We then see Robin in her early 60’s arriving at the gates of Miramount Studio’s animated City. We are not told what this is until we get there. At this stage the film turns to animation of a style reminiscent of Waltz with Bashir and more than subtle homage to the Japanese. It seems everybody is now taking a drug which allows them to essentially be who they imagine themselves to be. She arrives at a convention as a guest of the studio, only to discover she is the 6th Robin Wright to book-in. The hotel is a frenzied mix of studio executive types and other strung out and visibly the worse for wear. Nobody is who they seem, the drug takes care of that. The entire hotel and convention scene is one of bacchanalian and hedonistic partying, perhaps reminiscent of the scenes from an imagined world’s ending. It turns out it might be.

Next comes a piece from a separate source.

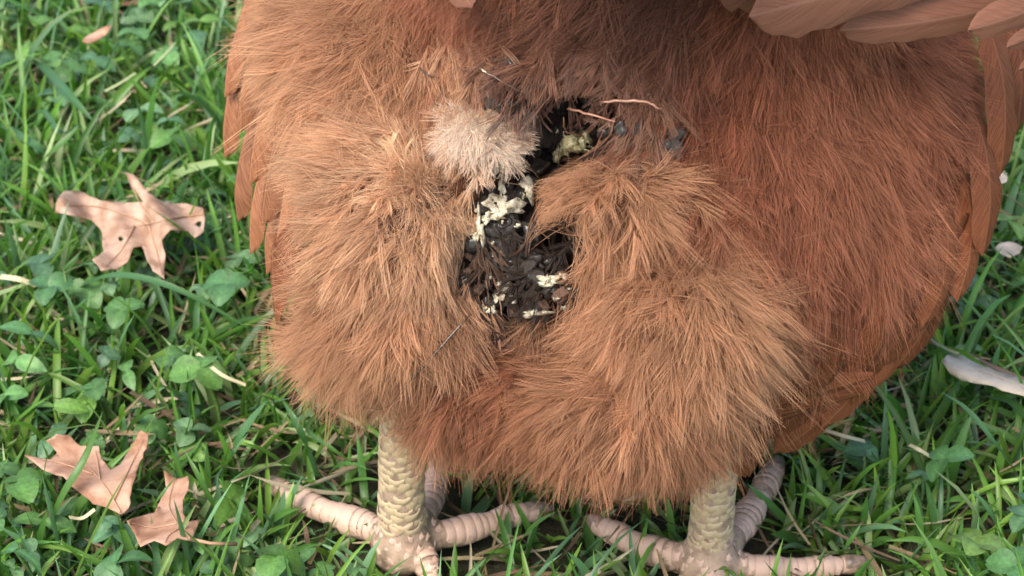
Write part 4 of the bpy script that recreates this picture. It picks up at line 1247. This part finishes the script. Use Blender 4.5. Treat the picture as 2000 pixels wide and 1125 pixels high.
tag(o, 'orange tan dried oak leaf with pointed lobes half hidden by a grass blade', 'oak leaf', 'dried oak leaves on the grass')
o = flat_leaf('oak_leaf', [(321, 919), (345, 935), (367, 929), (367, 957), (357, 977), (357, 1002), (369, 1019), (392, 1014), (382, 1037), (374, 1055), (347, 1050), (324, 1065), (301, 1055), (274, 1067), (264, 1042), (249, 1017), (271, 1009), (301, 1002), (316, 972), (326, 957)],
              0.027, M_OAK2, [], [[(372, 1052), (345, 1020), (330, 985), (340, 935)], [(345, 1022), (300, 1030), (258, 1022)], [(350, 1030), (330, 1045), (322, 1060)]], 12)
tag(o, 'small dried oak leaf tip nearest the yellow hen foot', 'oak leaf', 'dried oak leaves on the grass')
stalk = mesh_obj('stalk', tube_mesh('stalk', [G(372, 1053, .027), G(410, 1061, .026), (G(462, 1063, .022))], [.0006, .0005, .0006], M_VEIN, 6), o)
o = flat_leaf('cream_leaf', [(1840, 705), (1850, 692), (1880, 695), (1920, 712), (1960, 725), (2000, 742), (2050, 765), (2040, 785), (1970, 766), (1930, 752), (1880, 745), (1855, 730)], 0.032, M_CREAM, [], [[(2040, 772), (1940, 732), (1860, 712)]], 15, wav=0.002,
              zfun=lambda u, v: -0.003 * ((v - (700 + (u - 1840) * .33)) / 22 - .5) ** 2, veinmat=M_CREAM, vw=2)
tag(o, 'long cream white dry leaf lying in the grass by the right edge', 'leaf')
o = flat_leaf('white_petal', [(1943, 484), (1952, 475), (1975, 473), (1997, 482), (1990, 494), (1972, 502), (1955, 495)], 0.027, M_CREAM, [], [], 18, wav=0.0015, cell=6)
tag(o, 'small white petal on the grass close beside the right flank', 'petal')
o = flat_leaf('white_petal', [(1950, 338), (1958, 331), (1967, 340), (1966, 354), (1955, 358), (1948, 349)], 0.026, M_CREAM, [], [], 19, wav=0.001, cell=5)
tag(o, 'tiny pale petal touching the feathers high on the right', 'petal')
M_BRN = leaf_mat('brown_leaf', (0.10, 0.055, 0.035), (0.20, 0.11, 0.075), (0.30, 0.18, 0.12))
o = flat_leaf('brown_leaf', [(175, -6), (200, -12), (285, -14), (300, 0), (280, 6), (250, 10), (215, 6)], 0.02, M_BRN, [], [], 21)
tag(o, 'dark brown dead leaf deep in the grass at the top of the lawn', 'leaf')
o = flat_leaf('orange_leaf', [(160, 80), (178, 66), (195, 58), (217, 50), (208, 66), (190, 78), (172, 84)], 0.03, M_OAK2, [], [], 22, cell=6)
tag(o, 'small orange dry leaf scrap folded among far grass blades', 'leaf')

def ribbon_obj(name, pts, wpx, col, mat, label, cat, group=None, fold=0.35, taper=True):
    """one blade as a folded ribbon; PTS (u, v, z) root to tip"""
    Q = catmull([G(*q) for q in pts], 12)
    t = unit(np.gradient(Q, axis=0))
    up = np.array([0, -0.35, 0.94])
    s_ = unit(np.cross(t, up)); n_ = np.cross(s_, t)
    d = float(np.mean((Q - CAM) @ FW))
    s = np.linspace(0, 1, 12)
    hw = 0.5 * wpx * d / FPX * (np.clip((0.7 + 0.6 * s) * (1 - s ** 3), 0.04, 1) if taper else np.ones(12))
    V = np.stack([Q - s_ * hw[:, None], Q - n_ * (hw * fold)[:, None], Q + s_ * hw[:, None]], 1).reshape(-1, 3)
    low = V - np.repeat(n_, 3, 0) * 0.00015
    F = []
    for i in range(11):
        for j in range(2):
            a = i * 3 + j
            F.append((a, a + 1, a + 4, a + 3))
    F = np.array(F)
    c = np.tile(np.array(col), (len(V), 1))
    c[1::3] *= 1.15
    o = mesh_obj(name, np_mesh(name, V, F, mat, col=c))
    return tag(o, label, cat, group)

GB = (0.075, 0.17, 0.035); GB2 = (0.07, 0.17, 0.06); GY = (0.12, 0.21, 0.045)
ST = (0.50, 0.44, 0.27)
for pts, wpx, c, lab in [
    ([(150, 560, .02), (215, 537, .034), (290, 545, .037), (380, 580, .033), (500, 650, .02)], 17, GB2, 'pale green blade arching over the bottom of the large oak leaf'),
    ([(75, 1075, .006), (120, 970, .03), (165, 895, .040), (200, 805, .046)], 19, GB, 'broad blade crossing the orange tan oak leaf from below'),
    ([(430, 930, .01), (460, 865, .03), (490, 820, .038), (522, 782, .044)], 20, GB2, 'upright rounded blade above the left toe tip'),
    ([(620, 930, .008), (600, 870, .028), (575, 820, .038), (552, 782, .040)], 17, GB2, 'blade leaning left just behind the left toe'),
    ([(470, 1060, .006), (415, 980, .024), (385, 925, .034), (360, 880, .038)], 13, GB, 'narrow blade right of the small oak leaf tip'),
    ([(1990, 930, .010), (1940, 860, .030), (1890, 800, .038), (1838, 765, .042)], 13, GB2, 'long blade pointing up left below the cream leaf'),
    ([(1970, 1080, .008), (1945, 1020, .028), (1920, 980, .036), (1893, 955, .040)], 14, GB2, 'blade with pale edge at the lower right corner'),
    ([(1600, 1090, .006), (1640, 1075, .025), (1665, 1050, .032), (1682, 1022, .036)], 12, GB, 'short blade standing before the right outer toe'),
    ([(335, 980, .012), (300, 990, .03), (320, 960, .038), (345, 930, .040)], 8, GB, 'thin blade lying on the small oak leaf tip'),
    ([(30, 260, .012), (80, 215, .03), (120, 260, .036), (165, 235, .02)], 14, GB2, 'kinked blade high on the left lawn'),
    ([(55, 105, .01), (95, 140, .03), (135, 185, .036), (185, 240, .030)], 22, GB2, 'wide bluish blade above the large oak leaf'),
    ([(0, 240, .02), (40, 265, .03), (80, 290, .03), (120, 330, .015)], 20, GB2, 'broad blade entering from the left edge of the lawn'),
    ([(50, 345, .014), (90, 305, .032), (125, 275, .038), (155, 245, .042)], 17, GB, 'straight blade just above the lobe of the large oak leaf'),
    ([(1790, 640, .02), (1830, 670, .030), (1870, 690, .032), (1925, 705, .026)], 9, (0.33, 0.34, 0.18), 'dull straw green blade touching the cream leaf tip'),
    ([(640, 790, .012), (600, 835, .03), (640, 870, .036), (690, 905, .030)], 12, GB, 'bent blade between the belly fluff and the left toe'),
    ([(990, 1090, .008), (1020, 1050, .026), (1050, 1020, .034), (1085, 1000, .038)], 13, GB, 'blade between the two feet leaning right')]:
    ribbon_obj('grass_blade', pts, wpx, c, M_GRASS, lab, 'grass blade', 'single grass blades that stand out')
for pts, wpx, lab in [
    ([(205, 178, .036), (238, 160, .037), (265, 142, .037)], 6, 'pale dry stem lying at an angle on the upper left grass'),
    ([(300, 128, .037), (322, 106, .038), (342, 83, .038)], 5, 'pale dry stem pointing up right near the wing'),
    ([(1612, 840, .030), (1650, 852, .030), (1690, 862, .026)], 9, 'cream dry stem poking out under the right flank'),
    ([(1775, 868, .026), (1795, 878, .027), (1818, 892, .024)], 9, 'short yellowish straw piece right of the middle toe'),
    ([(385, 690, .034), (430, 730, .034), (480, 752, .030)], 8, 'white straw bent in the grass left of the belly fluff'),
    ([(0, 540, .026), (35, 545, .027), (70, 556, .024)], 13, 'flat cream straw at the left edge below the large oak leaf'),
    ([(135, 1010, .026), (160, 1012, .024), (185, 995, .026)], 8, 'curled pale strip under the orange tan oak leaf'),
    ([(1890, 690, .026), (1945, 718, .029), (2010, 745, .026)], 10, 'brown twig lying along the cream leaf')]:
    col = (0.16, 0.11, 0.08) if 'twig' in lab else ((0.30, 0.34, 0.17) if lab.startswith('pale dry') else ST)
    ribbon_obj('dry_stem', pts, wpx, col, M_STRAW, lab, 'dry stem', 'dry stems scattered on the grass', 0.2, False)

for (u, v, z, size, kind, c, lab) in [
    (30, 1075, .028, .0125, 2, GB2, 'pair of pale broad leaves in the bottom left corner'), (35, 940, .030, .0120, 3, GB, 'clover with a bright leaf beside the orange tan oak leaf'),
    (588, 748, .032, .0085, 3, GB2, 'small pale clover beside the lower left fluff'), (392, 718, .034, .0120, 3, GB, 'yellow green clover between the oak leaves'),
    (335, 262, .032, .0115, 3, GB, 'bright clover near the wing above the large oak leaf'), (225, 1100, .026, .0120, 3, GB2, 'dark broad clover under the small oak leaf tip'),
    (545, 1085, .028, .0115, 3, GB, 'clover below the left toe tip'), (1418, 1112, .034, .0070, 2, GY, 'small green leaf against the right foot'),
    (1845, 895, .030, .0095, 3, GB2, 'greyish clover on the right lawn'), (1905, 1060, .028, .0105, 3, GY, 'yellow green leaves in the lower right lawn'),
    (1985, 1105, .028, .0110, 3, GB2, 'bluish clover in the bottom right corner'), (440, 555, .032, .0110, 3, GB2, 'clover just left of the wing tip'),
    (95, 560, .030, .0115, 3, GB2, 'grey green clover under the large oak leaf'), (60, 650, .032, .0125, 2, GB2, 'broad leaves at the left edge between oak leaves'),
    (1975, 290, .030, .0100, 3, GY, 'yellow green clover beside the right flank high up'), (1970, 430, .028, .0100, 3, GY, 'clover above the white petal')]:
    top = G(u, v, z)
    b = np.array([top[0] + .004, top[1] + .006, 0.0])
    V, F, C = clover_geo(b, top, size * 0.85, rng.uniform(0, 6.3), rng.uniform(0, 6.3), .25, np.array(c), kind)
    o = mesh_obj('clover_plant', np_mesh('clover_plant', V, F, M_CLOVER, col=C))
    tag(o, lab, 'clover', 'single clover plants that stand out')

The new contract is needed because it turns out that the technology of 20years ago is no old hat and the new contracted is needed, now Robin Wright will be a sensation – a sensual sensation rather than just an image. She agree and goes to the launch where she rails against the studio machine and is promptly removed, but as this happens there is a revolution of sorts at the hotel. In the middle of this revolution the studio police come after her and the execution scene is straight from Paths to Glory, (Stanley Kubrick, 1957). After this we see how she is in fact suffering from a type of drug induced poisoning which dooms her to life in this alternative reality. She is put in to a sleep with the hope of waking her up once a cure is found. She is woken and advised to stay in this world but goes back to the old world where she quickly sees reality. It is not a good place. The world she left behind has changed, freedoms are removed, society has fallen victim to the drug, there are now two types of people – the “management” who are not on the drug and everybody else whose lives are controlled by it.

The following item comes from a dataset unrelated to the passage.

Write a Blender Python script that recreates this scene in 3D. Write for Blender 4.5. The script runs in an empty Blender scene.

Part live action part animation this movie looks at a number of issues and how they affect not just Hollywood. Do we recognise when we have it good, how much of what is around us is illusion and what is reality. How do we know the difference and how do we make it happen?

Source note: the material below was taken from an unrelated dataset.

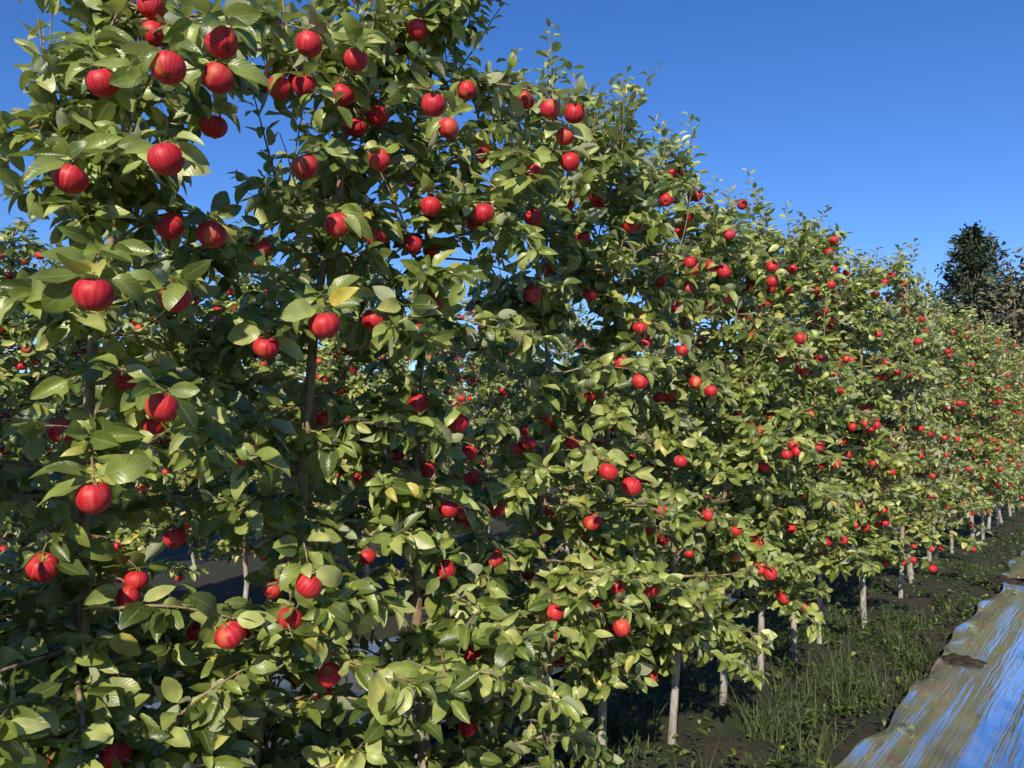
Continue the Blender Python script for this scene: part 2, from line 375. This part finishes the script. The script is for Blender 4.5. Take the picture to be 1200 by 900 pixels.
# fruit positions surveyed from the photograph (bearing, elevation, apparent size)
px=[(110,345,50),(205,350,42),(190,478,44),(197,80,46),(260,50,42),(255,92,42),(195,187,46),(250,148,36),(82,210,44),(248,275,38),(200,265,38),(303,290,34),(362,52,36),(417,70,32),(401,111,30),(358,195,34),(445,188,30),(396,264,34),(380,381,40),(438,375,30),(312,407,34),(292,535,34),(505,242,28),(508,123,34),(525,150,28),(506,358,28),(492,390,28),(490,473,28),(567,250,28),(625,345,24),(110,583,46),(270,744,40),(362,686,36),(522,668,28),(552,765,26),(645,128,28),(673,133,30),(662,160,26),(668,190,26),(664,240,20),(737,264,20),(740,293,18),(750,384,20),(757,402,18),(750,447,22),(713,553,26),(740,570,28),(693,613,22),(580,655,24),(650,718,24),(705,708,20),(177,8,34),(180,40,34),(120,97,40),(350,95,28),(418,150,28),(50,665,40),(72,505,36),(150,445,34),(205,630,30),(420,890,28),(135,885,40),(340,725,34),(383,492,28),(430,652,22),(540,603,22),(500,550,24),(800,410,18),(938,397,16),(833,458,18),(775,597,18),(763,793,18),(797,271,16),(848,318,20),(905,312,16),(905,330,16),(890,505,15),(895,547,15),(930,522,15),(815,315,17),(793,360,17),(670,518,20),(688,522,20),(643,490,18),(555,262,22),(625,255,24),(490,85,26),(680,325,18),(710,320,18),(817,230,16),(840,270,15),(160,680,28),(150,700,28),(180,500,26),(425,560,22),(620,520,20),(550,530,22),(320,690,26),(800,440,16),(870,240,14),(850,350,15)]
Fv=np.array([-math.sin(YAW)*math.cos(PITCH),math.cos(YAW)*math.cos(PITCH),math.sin(PITCH)])
Rv=np.array([math.cos(YAW),math.sin(YAW),0]); Uv=np.cross(Rv,Fv)
HERO=[]
for (x,y,d) in px:
    dr=Fv+(x-600)/F_PX*Rv+(450-y)/F_PX*Uv
    D=min(max(-dr[0]*F_PX*.076/d,1.5),1.95); t=D/-dr[0]
    p=np.array([0,0,CAM_H])+t*dr; R=min(max(d*t/F_PX/2*.9,.028),.037)
    HERO.append((p[0],p[1],p[2],R))

near=[(-1.4,.0,3.0,{}),(-.65,.05,2.6,{}),(.05,.05,2.25,dict(topw=.6,zmin=.36,low=14)),
 (.76,.22,3.3,dict(wid=(.56,.26),zmin=.36,low=16,napples=12)),
 (1.22,.38,3.2,dict(wid=(.56,.26),zmin=.36,low=16,napples=18)),
 (2.0,.1,3.45,dict(zmin=.4,low=12,napples=30)),(2.68,.15,3.3,dict(zmin=.48,low=8)),(3.2,.05,3.1,dict(low=5)),(3.85,.2,3.25,dict(low=3)),(4.5,0,3.0,{}),(5.1,.1,3.15,{}),(5.75,.1,3.2,{})]
allot={i:[] for i in range(len(near))}
for (x,y,z,R) in HERO:
    best=min(range(len(near)),key=lambda i:abs(near[i][0]+near[i][1]*z/near[i][2]-y))
    b=near[best]; allot[best].append((x-ROWX,y-b[0],z,R))
for i,(y,lean,H,kw) in enumerate(near):
    kw=dict(kw)
    cuts=[(1.27-y,2.45,.085,.24),(.55-y,2.95,.2,.7)] if i in(2,3,4) else []
    base=np.array([ROWX,y,0])
    kw.setdefault('napples',42 if allot[i] else 48)
    ms=build_tree(100+i,H,lean,hero=allot[i] or None,hi=i>1,cuts=cuts,
        viewdir=(lambda c,base=base: np.array([0,0,CAM_H])-(c+base)),**kw)
    place_tree(ms,(ROWX,y,0))
var=[build_tree(500+i,[3.05,3.2,3.0,3.25,3.1,2.95][i],[.1,-.15,.2,0,-.1,.15][i],napples=75,hi=False,zmin=.62) for i in range(6)]
rd=random.Random(5)
def row(x,y0,y1):
    y=y0; last=-1
    while y<y1:
        k=rd.choice([j for j in range(6) if j!=last]); last=k
        s=rd.uniform(.92,1.1)
        place_tree(var[k],(x+rd.uniform(-.12,.12),y,0),rd.uniform(-.35,.35)+(math.pi if rd.random()<.25 else 0),(s,s,rd.uniform(.92,1.04)),(rd.gauss(0,.05),rd.gauss(0,.02)))
        y+=rd.uniform(.58,.84)
row(ROWX,6.4,46)
row(-5.7,-1.0,22)
row(-9.4,2,20)
row(1.75,-7,12)

# ------------------------------------------------------------------ ground
def axis(lo,hi,fine_lo,fine_hi,step):
    a=list(np.arange(fine_lo,fine_hi,step)); 
    s=step; v=fine_lo
    L=[]
    while v>lo: s*=1.35; v-=s; L.append(max(v,lo))
    Rr=[]; v=a[-1]; s=step
    while v<hi: s*=1.35; v+=s; Rr.append(min(v,hi))
    return np.array(L[::-1]+a+Rr)
xs=axis(-350,350,-5,2,.06); ys=axis(-350,450,-1,14,.08)
X,Y=np.meshgrid(xs,ys,indexing='ij')
rg=np.random.default_rng(1)
Z=np.zeros_like(X)
for i in range(26):
    k=rg.uniform(1,18); a=rg.uniform(0,6.28); Z+=np.sin(X*k*math.cos(a)+Y*k*math.sin(a)+rg.uniform(0,6.28))*.016/(k**.7)
near_m=(np.abs(X)<12)&(Y<30)&(Y>-6)
Z=np.where(near_m,Z,0)-.012
Z+=.05*np.exp(-((X-ROWX)/.35)**2)*near_m
mb=MB(); nx,ny=X.shape
idx=np.arange(nx*ny).reshape(nx,ny)
q=np.stack([idx[:-1,:-1],idx[1:,:-1],idx[1:,1:],idx[:-1,1:]],-1).reshape(-1,4)
mb.add(np.stack([X,Y,Z],-1).reshape(-1,3),q,0)
obj('ground',mb.mesh('ground',[M_ground]))

# ------------------------------------------------------------------ reflective film
def film(x0,x1,y0,y1,seed):
    r=np.random.default_rng(seed); ax=np.linspace(0,1,110); ay=np.arange(y0,y1,.04)
    A,B=np.meshgrid(ax,ay,indexing='ij')
    e0=x0+.03*np.sin(B*1.3+seed)+.015*np.sin(B*4.1+1)+.01*np.sin(B*11); e1=x1+.03*np.sin(B*1.1)
    Xf=e0+(e1-e0)*A; Zf=np.full_like(A,.06)
    for i in range(12):   # broad sag
        k=r.uniform(1,4); a=r.uniform(-.35,.35); Zf+=np.sin(Xf*k*math.cos(a)*1.6+B*k*math.sin(a)*.8+r.uniform(0,6.28))*.005/(k**.5)
    for i in range(34):   # tight pulled creases along the sheet
        k=r.uniform(14,60); a=r.normal(0,.035); env=np.clip(np.sin(B*r.uniform(.3,1.5)+r.uniform(0,6.28)),0,1); Zf+=env*np.sin(Xf*k*math.cos(a)+B*k*math.sin(a)+r.uniform(0,6.28))*.0024*(12/k)
    for i in range(6):
        k=r.uniform(1,3); a=r.normal(0,.3); Zf+=np.sin(Xf*k*math.sin(a)+B*k*math.cos(a)+r.uniform(0,6.28))*.0022/k
    Zf+=.018*np.exp(-(A/.02)**2)*np.sin(B*6+seed)
    endf=np.minimum(B-y0,y1-B); Zf+=.03*np.exp(-(endf/.12)**2)
    m=MB(); a_,b_=A.shape; idx=np.arange(a_*b_).reshape(a_,b_)
    q=np.stack([idx[:-1,:-1],idx[1:,:-1],idx[1:,1:],idx[:-1,1:]],-1).reshape(-1,4)
    m.add(np.stack([Xf,B,Zf],-1).reshape(-1,3),q,0)
    obj('reflective_film',m.mesh('reflective_film',[M_film]))
film(-1.2,.5,-1,9.6,1); film(-1.3,.45,10.0,24,2); film(-1.2,.5,24.5,44,5)
film(-4.7,-3.1,-1,12,3); film(-4.7,-3.1,12.5,30,4)

def heap(x,y,R,seed):
    r=np.random.default_rng(seed); m=MB()
    for i in range(110):
        c=np.array([r.normal(0,R*.4),r.normal(0,R*.6),0]); rr0=math.hypot(c[0],c[1]); c[2]=.04+max(0,R*.45-rr0*.4)*r.uniform(.3,1); s=R*r.uniform(.08,.28)
        seg,ri=9,6; V=[]
        for a in range(ri+1):
            for k in range(seg):
                th=math.pi*a/ri; t=2*math.pi*k/seg; rr=s*r.uniform(.8,1.15)
                V.append(c+rr*np.array([math.sin(th)*math.cos(t),math.sin(th)*math.sin(t),.6*math.cos(th)]))
        Fc=[(a*seg+k,(a+1)*seg+k,(a+1)*seg+(k+1)%seg,a*seg+(k+1)%seg) for a in range(ri) for k in range(seg)]
        m.add(V,Fc,0)
    obj('soil_heap',m.mesh('soil_heap',[M_soil]),(x,y,0))
for i,(x,y,R) in enumerate([(-1.04,6.3,.18),(-1.2,9.8,.2),(-.5,9.8,.17),(.2,9.8,.18),(-1.2,17,.15),(.47,4.6,.12),(.46,8,.12),(-3.15,3.5,.14),(-3.12,7.5,.14)]): heap(x,y,R,i+40)

# ------------------------------------------------------------------ grass and weeds
rg=np.random.default_rng(9)
mb=MB()
def blades(n,xr,yr,hmin,hmax,w,per=9,thr=.0):
    nc=n//per; cx=rg.uniform(*xr,nc); cy=rg.uniform(*yr,nc)
    dens=np.sin(cx*5.1+1)*np.sin(cy*2.3)+.6*np.sin(cy*5.7+cx*3)
    ok=dens+rg.normal(0,.35,nc)>thr; cx=cx[ok]; cy=cy[ok]; n=int(n*ok.mean()*1.3); nc=len(cx)
    k=rg.integers(0,nc,n); bx=cx[k]+rg.normal(0,.035,n); by=cy[k]+rg.normal(0,.035,n)
    sc=rg.uniform(.4,1.1,nc)[k]
    h=rg.uniform(hmin,hmax,n)*sc; a=rg.uniform(0,6.28,n); lean=rg.uniform(.15,1.3,n)*h
    d=np.stack([np.cos(a),np.sin(a)],1); s=np.stack([-d[:,1],d[:,0]],1)
    V=np.zeros((n,4,2,3))
    for i,t in enumerate((0,.35,.7,1)):
        ww=w*(1-t*.93)*rg.uniform(.9,1.1)
        for j,sg in enumerate((-1,1)):
            V[:,i,j,0]=bx+d[:,0]*lean*t**1.8+s[:,0]*sg*ww; V[:,i,j,1]=by+d[:,1]*lean*t**1.8+s[:,1]*sg*ww
            V[:,i,j,2]=h*t*(1-.2*t)-.02
    base=np.arange(n)[:,None]*8; q=np.array([(0,1,3,2),(2,3,5,4),(4,5,7,6)])
    uv=np.tile(np.array([(0.2,t) if j==0 else (.4,t) for t in (0,.35,.7,1) for j in (0,1)]),(n,1))
    mb.add(V.reshape(-1,3),(base[:,:,None]+q[None]).reshape(-1,4),0,uv,np.repeat(rg.uniform(0,1,n),8))
blades(17000,(-2.9,-1.22),(1,12),.04,.17,.003)
blades(5500,(-2.6,-1.3),(1.5,7.5),.15,.4,.0045,14)
blades(8000,(-2.9,-1.25),(12,40),.04,.18,.004)
blades(5000,(-6,-4.7),(0,20),.05,.2,.004)
blades(5000,(.5,1.6),(-1,20),.04,.14,.004)
obj('grass',mb.mesh('grass',[M_weed]))
mb=MB(); P=[];D=[];Nn=[];L=[];Rr=[]
for c in range(750):
    x=rg.uniform(-2.7,-1.26); y=1+rg.uniform(0,1)**1.5*18; hh=rg.uniform(.02,.2); s=rg.uniform(.025,.06)
    for i in range(rg.integers(6,15)):
        a=rg.uniform(0,6.28); d=np.array([math.cos(a),math.sin(a),rg.uniform(-.1,.8)])
        P.append((x+rg.normal(0,.03),y+rg.normal(0,.03),.01+hh*rg.uniform(0,1))); D.append(d); Nn.append(np.array([0,0,1])+rg.normal(0,.25,3)); L.append(s*rg.uniform(.7,1.3)); Rr.append(rg.uniform(0,.95))
leaves_to_mesh(mb,P,D,Nn,L,Rr,rg,0,3,5)
obj('weeds',mb.mesh('weeds',[M_weed]))
mb=MB(); n=1000
P=np.stack([rg.uniform(-2.8,-1.0,n),1+rg.uniform(0,1,n)*14,rg.uniform(.01,.05,n)],1); P[:,2]+=.045*np.exp(-((P[:,0]-ROWX)/.35)**2); P[P[:,0]>-1.2,2]=.085
a=rg.uniform(0,6.28,n); D=np.stack([np.cos(a),np.sin(a),rg.normal(0,.15,n)],1)
leaves_to_mesh(mb,P,D,np.array([0,0,1])+rg.normal(0,.3,(n,3)),rg.uniform(.04,.07,n),rg.uniform(.0,.5,n)+(rg.random(n)<.12)*.49,rg,0,3,5)
obj('fallen_leaves',mb.mesh('fallen_leaves',[M_leaf_far]))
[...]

This is a slightly challenging film to watch, mainly because it does actually challenge you to listen, watch and experience the movie.

6.5/10 this a better than average film, not perfect, but given the experimental nature of this work it stands up well and provides a very entertaining piece of work that does leave you asking questions.


First off, this is a smarter than average piece of Sci-fi.  As I’ve mentioned before, there are some movies I will see purely for their pedigree, even before I know the plot, Looper was one those movies.  Written and directed by Rian Johnson (Brick, 2005) it also stars Joseph Godon-Levitt who also took the lead  in the same neo-noir classic.  Throw in Bruce Willis for some fun and we’ve a good mix.

In statistics two does not usually make a trend, but in cinema it might just.  This is the second major movie this year where the lead characters are the same person but from different times. We saw this first in Men In Black III (Barry Sonnenfeld, 2012, see below) In tha movie our heroes went back in time to affect the future. The comic nature of the movie allowed Josh Brolin to do an excellent impersonation of Tommy Lee Jones’ character “K”. With Looper we do not have an established character such as “K”, so we could not as readily pick up on the mannerisms and peculiarities of the character, the physical characteristics had to be the key.

Now any of you old enough to remember Moonlighting (1985) will remember know that J G-L is not a dead ringer for the younger Bruce Willis. However some neat special effects and make up gave us two actors playing the same character, check the eyebrow movements and even the shape of the nose.  I have to say the altered JG-L took a little getting used to , especially since Premium Rush (See Below) is so fresh.

All that aside the story revolves around a young man who has become a “Looper”, essentially a mafia hit man with a difference.  In the future time travel is perfected and quickly outlawed.  However other advances in biometrics also mean that the killing and dumping of victims has become almost impossible. As a result the mafia in the future employs the illegal time travel, all one way in to the past and sends one of its top men, Abe, (Jeff Daniels, The Lookout, 2007 – also staring Joseph Gordon Levitt) back to the “present” of the story and has him set up his own crime organisation.  Daniels and Gordon Levitt are two very versatile actors not afraid to stretch their range and always know just how far to stretch. There is a cold danger to the Character of Abe which comes across nicely.  As part of this he hires a team of young men to act as Loopers. They go to a certain place at a certain time and the victim appears, they quickly shoot them, take the payment silver bars attached to the body and then dispose of the body. All very neat and tidy.  Earning all concerned an nice living (with the exception of the now dead victim). Life is good until Loopers start getting paid off by their future bosses. The nature of the pay-off is the issue of concern, They unknowingly kill their future selves; the problem is that when their victims appear they are hooded and in straight-jackets facing away from their executioner.  But things go wrong, one survives and people find out what is happening – they get paid off in gold and know they have about 30 years of life left.

With our main characters this goes spectacularly wrong, future Joe, survives, manages to convince present Joe of the issue and while both are being hunted by the mafia, Noah Sagan (you guessed it…Brick) is a hapless mob lieutenant not in good favour with Abe who takes the hunt for Joe extremely seriously and eventually captures him and takes him to Abe, with deadly results for most concerned. Meanwhile older Joe is hunting down the person,  who in the future will be the crime king-pin who has the loopers killed.  Joe Junior goes to one of the addresses, which turns out to be the one. A lone mother, (Emily Blunt, The Adjustment Bureau, 2011), who as it turns out is protecting a very gifted child in an isolated farm.  Ultimately the battle culminates in this isolated farm…

This movie is based on very philosophical science, and I thought I noticed the soundtrack (at least twice) sounding very Whovian at the point where the  time travel occurred . They successfully managed to convey the plot while carefully avoiding all of the science but keeping within the rules of time travel as understood (I’m sad enough to principles of the science involved). This is good solid entertainment.  It slows a little in the middle but picks up again building to the climax.

Entertainment from a cast largely used to working together and it shows.